In my late teens, ca 1973, I was given a bag of 1n914 diodes and a bag of ceramic disk capacitors by a guy who worked at TI when they were building their LED calculators here. Just for fun, I started constructing a Cockroft-Walton circuit from these parts, and kept going 'till it was about 3 feet long - 10 or 15 stages.
I hung it from the ceiling with a piece of wire and connected my old cheapie Micronta Volt-Ohm meter (20k Ohm/Volt, IIRC), preparing to go get a model train transformer to hook to the input for some HV entertainment, but looked at the meter and it was showing (after changing the range setting) about 20 Volts!
Quite impressive for no input!! The reading was very sensitive to my body position, and would jump up if I touched any part of it.
Later, I hooked up my oscilloscope to it, and could clearly see a modulation envelope riding on the DC voltage, and made my conclusions.
What I decided was going on was that the power line radiations in the house were contributing the largest part of the voltage, but that even the High School's AM station 1/2 mile away was being picked up a bit. There was probably not enough current available to do very much, but I thought it was cool, anyway.
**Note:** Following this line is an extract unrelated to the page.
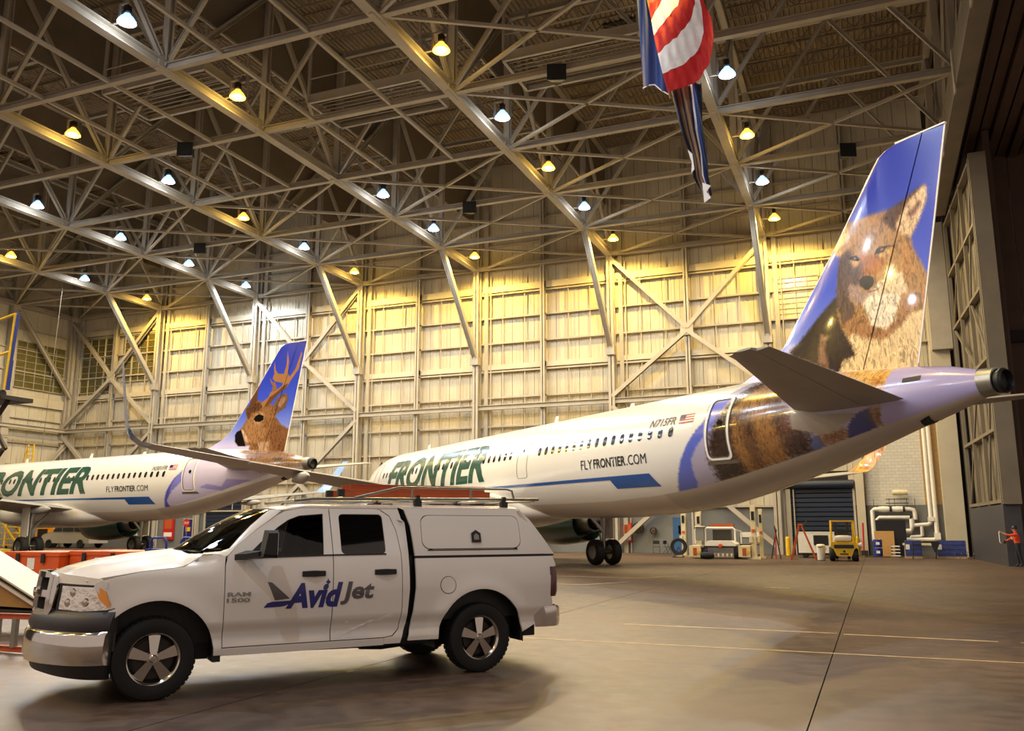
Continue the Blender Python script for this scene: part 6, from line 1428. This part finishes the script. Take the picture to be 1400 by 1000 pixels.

Here is, for those interested, a Cockroft-Walton circuit of 4 stages (quadrupler):
And here is a photo of a
really big unit used to inject particles into a synchrotron at Brookhaven:
No longer in service, this is the Cockroft-Walton accelerator that was used to inject high-energy protons into the 200 MeV LINAC for further acceleration before being delivered to the Alternating Gradient Synchrotron.